Quesada e seus roteiristas podem explicar o que quiserem que nada vai consertar uma das maiores besteiras que foram feitas com o Homem Aranha. O personagem crescer, evoluir não implica em perda de público. Ninguém vai gostar menos do personagem porque ele é casado, e duvido que as quedas nas vendas no limiar do século XXI aconteceram por causa disso. O próprio Quesada deixou que fossem publicadas histórias ridículas que só serviram para minar a popularidade do herói, como os filhos da Gwen (que se tornou uma vadia de repente engravidando do pior inimigo do Aranha), e depois quando viu que nada mais parecia funcionar, inventou a tal One More Day, que para nada mais serviu além de acabar com o casamento do personagem, algo que publicamente o editor não gostava.
A meu ver o personagem não precisava “involuir” voltando a ser um solteirão que mora com a tia para voltar a se produzir boas histórias com ele. Isso foi uma desculpa que Quesada usou para dar base a seu argumento de que o “personagem não pode envelhecer com seus fãs”. O tom das histórias atuais podia muito bem ser empregado da mesmíssima forma como vem sendo, mantendo o casamento do personagem.
Qual a relevância de se trazer Harry Osborn de volta? Já que virou um samba do aracnídeo louco, por que não trazer Gwen também de volta à vida? Ou o Capitão Stacy? Ou o tio Ben?

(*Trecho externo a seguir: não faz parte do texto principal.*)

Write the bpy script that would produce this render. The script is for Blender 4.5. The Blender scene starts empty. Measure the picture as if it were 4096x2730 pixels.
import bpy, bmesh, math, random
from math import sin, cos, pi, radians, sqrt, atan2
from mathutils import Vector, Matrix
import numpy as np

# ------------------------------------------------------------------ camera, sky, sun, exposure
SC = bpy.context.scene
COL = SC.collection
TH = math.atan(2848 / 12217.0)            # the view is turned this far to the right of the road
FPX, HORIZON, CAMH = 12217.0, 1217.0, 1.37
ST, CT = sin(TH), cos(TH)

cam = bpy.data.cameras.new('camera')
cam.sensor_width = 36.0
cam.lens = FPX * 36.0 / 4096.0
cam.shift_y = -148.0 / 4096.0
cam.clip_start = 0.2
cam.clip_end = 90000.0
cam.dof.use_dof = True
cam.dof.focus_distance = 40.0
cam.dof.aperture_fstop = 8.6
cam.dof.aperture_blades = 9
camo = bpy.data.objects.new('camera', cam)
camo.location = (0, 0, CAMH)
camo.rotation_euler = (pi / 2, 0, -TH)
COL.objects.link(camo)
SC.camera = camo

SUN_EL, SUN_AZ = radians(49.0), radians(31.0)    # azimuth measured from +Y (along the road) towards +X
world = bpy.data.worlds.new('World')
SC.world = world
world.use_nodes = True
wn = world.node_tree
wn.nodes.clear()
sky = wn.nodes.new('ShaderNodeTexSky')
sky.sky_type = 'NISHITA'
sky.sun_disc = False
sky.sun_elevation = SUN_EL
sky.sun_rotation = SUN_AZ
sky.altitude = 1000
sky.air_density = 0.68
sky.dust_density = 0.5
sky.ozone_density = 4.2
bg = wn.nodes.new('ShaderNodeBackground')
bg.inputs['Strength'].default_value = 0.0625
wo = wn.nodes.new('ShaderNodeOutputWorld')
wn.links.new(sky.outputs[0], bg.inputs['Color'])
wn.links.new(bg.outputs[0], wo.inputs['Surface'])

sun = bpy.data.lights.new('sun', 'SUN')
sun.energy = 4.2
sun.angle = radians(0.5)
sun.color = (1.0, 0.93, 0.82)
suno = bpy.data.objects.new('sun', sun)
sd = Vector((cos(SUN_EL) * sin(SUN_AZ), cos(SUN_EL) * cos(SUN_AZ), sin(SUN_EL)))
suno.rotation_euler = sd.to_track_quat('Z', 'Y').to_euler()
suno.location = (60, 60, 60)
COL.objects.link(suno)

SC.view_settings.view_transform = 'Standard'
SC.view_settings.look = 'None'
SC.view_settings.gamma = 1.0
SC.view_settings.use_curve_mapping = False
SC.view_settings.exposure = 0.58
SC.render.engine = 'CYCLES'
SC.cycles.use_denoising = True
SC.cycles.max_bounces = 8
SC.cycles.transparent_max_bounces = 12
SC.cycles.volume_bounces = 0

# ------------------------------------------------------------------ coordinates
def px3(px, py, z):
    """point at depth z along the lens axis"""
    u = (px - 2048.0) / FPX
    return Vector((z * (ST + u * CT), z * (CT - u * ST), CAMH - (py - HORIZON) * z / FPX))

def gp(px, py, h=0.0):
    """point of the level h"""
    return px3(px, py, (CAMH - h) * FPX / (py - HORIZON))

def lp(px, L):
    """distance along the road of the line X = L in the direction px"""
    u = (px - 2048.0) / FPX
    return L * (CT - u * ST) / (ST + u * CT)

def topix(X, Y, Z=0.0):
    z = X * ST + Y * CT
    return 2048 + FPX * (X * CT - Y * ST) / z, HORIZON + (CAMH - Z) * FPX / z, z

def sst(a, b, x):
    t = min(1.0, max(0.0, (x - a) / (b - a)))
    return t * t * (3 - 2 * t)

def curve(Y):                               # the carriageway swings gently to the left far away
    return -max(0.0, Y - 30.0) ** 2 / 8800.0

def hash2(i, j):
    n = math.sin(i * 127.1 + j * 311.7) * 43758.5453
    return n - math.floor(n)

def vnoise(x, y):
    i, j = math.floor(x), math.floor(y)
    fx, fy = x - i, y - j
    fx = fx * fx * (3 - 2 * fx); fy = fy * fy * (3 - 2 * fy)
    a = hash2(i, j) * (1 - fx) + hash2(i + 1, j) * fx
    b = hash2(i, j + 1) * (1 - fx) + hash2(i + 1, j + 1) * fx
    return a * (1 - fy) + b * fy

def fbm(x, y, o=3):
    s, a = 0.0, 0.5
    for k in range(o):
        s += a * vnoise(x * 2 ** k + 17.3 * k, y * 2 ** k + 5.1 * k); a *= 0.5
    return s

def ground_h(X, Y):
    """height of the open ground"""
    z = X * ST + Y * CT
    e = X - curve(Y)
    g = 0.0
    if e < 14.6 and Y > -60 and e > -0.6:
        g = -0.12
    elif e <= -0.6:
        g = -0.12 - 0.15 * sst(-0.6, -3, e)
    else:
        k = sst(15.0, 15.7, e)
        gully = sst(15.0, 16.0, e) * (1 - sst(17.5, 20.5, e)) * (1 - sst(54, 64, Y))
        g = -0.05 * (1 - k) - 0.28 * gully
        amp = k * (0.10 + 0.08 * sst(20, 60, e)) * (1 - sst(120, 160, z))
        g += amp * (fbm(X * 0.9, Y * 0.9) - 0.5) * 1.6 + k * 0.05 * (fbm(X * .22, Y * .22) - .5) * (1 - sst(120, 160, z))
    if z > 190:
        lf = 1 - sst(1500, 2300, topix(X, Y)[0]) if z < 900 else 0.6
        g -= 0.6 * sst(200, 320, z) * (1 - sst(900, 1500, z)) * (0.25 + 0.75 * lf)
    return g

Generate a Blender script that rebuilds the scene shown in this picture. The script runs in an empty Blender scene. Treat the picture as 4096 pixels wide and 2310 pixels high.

Mesmo voltando aos poucos do baque do reboot, ainda me vejo incomodado de estar lendo um material que embora seja bom, não é o que eu queria realmente ler. Tenho HQs em casa de mais de 20 anos, li histórias dos anos 60 e 70 escritas pelos criadores do personagem, e por aqueles que ajudaram a consolidar a sua carreira nesses mais de 40 anos, acompanhei o desenvolvimento do relacionamento entre Peter e MJ, li o casamento dos personagens, estive lá durante as maluquices que aprontaram com o pobre Aranha na década de 90, abandonei o personagem no início da década de 2000 e acompanhei o auge e o fracasso da série cinematográfica dos filmes de Sam Raimi. É muita coisa para vir um editor incomodado com as vendas e num passe de mágica ele conseguir apagar mais da metade do que já li sobre o personagem até hoje sob um pretexto de que ele “não pode envelhecer como seus fãs”. Em nome dos novos leitores (que hoje em dia preferem mais mangás do que HQs) Quesada fechou a porta na cara dos antigos e passou por
cima de muita coisa, deixando um legado pra lá de obscuro na sua passagem pela Marvel, que pelo visto ainda será longa.
Como fã me sinto até hoje ultrajado por essa decisão editorial e pela forma autoritária como ela foi feita, mas o mundo comercial não dá espaço para sentimentalismos. Só me resta ler as histórias antigas que gosto sabendo que estou ultrapassado, e que as novas histórias regrediram o personagem de forma patética, sem uma grande explicação que fizesse jus ao que foi proposto.
Embora elas sejam pequenas perto do vão cronológico que foi criado após o pacto com Mefisto, existem coisas boas nesse “passe de mágica”, como o delete nos poderes totêmicos, nos filhos da Gwen (pelo menos eu acho que isso foi apagado), e na porcaria da saga o Outro. Até segunda ordem, pelo que entendi, a Saga do Clone foi mantida, embora com breves alterações como Ben Reilly (o clone do Aranha) ter sido um dos responsáveis pela separação de Peter e MJ, sabe-se lá Deus como.
O mais engraçado que a hipocrisia americana é tão profunda que eles são veementemente contra alguns conceitos como divórcio (o que o próprio Quesada condenou como uma das formas de Peter se separar de MJ), filhos fora do casamento (motivo pelo qual ele fez com que Straczynski escrevesse que os filhos de Gwen eram do Osborn e não de Peter) e exibição demasiada de doutrinas contrárias às deles (como mostrar suásticas e cruzes de cabeça pra baixo), mas em nenhum momento Quesada pensou que Mefisto é um demônio e que Peter fizera um pacto com ele pela saúde de sua tia.
Ele fez um pacto com o Demônio e deu seu casamento em troca. Para quem se comportou a todo momento como um puritano e defensor da moral e dos bons costumes (mesmo em se tratando de quadrinhos e histórias fantasiosas) o gorducho deu uma bela de uma escorregada com seu One more Day. Eu não sei, mas a meu ver, um divórcio seria bem menos agressivo do que se aliar ao Demo para conseguir algo de seu desejo. Seria o Homem Aranha agora um agente de Satã?
Como diria o próprio Quesada “It's magic, we don't have to explain it”.
O post termina por aqui, mas as confusões causadas por One More Day ainda renderão novos posts futuramente. Aguardo as edições nacionais de One Moment in time para comentar também. Segura a gastrite para aguentar tanto nervoso!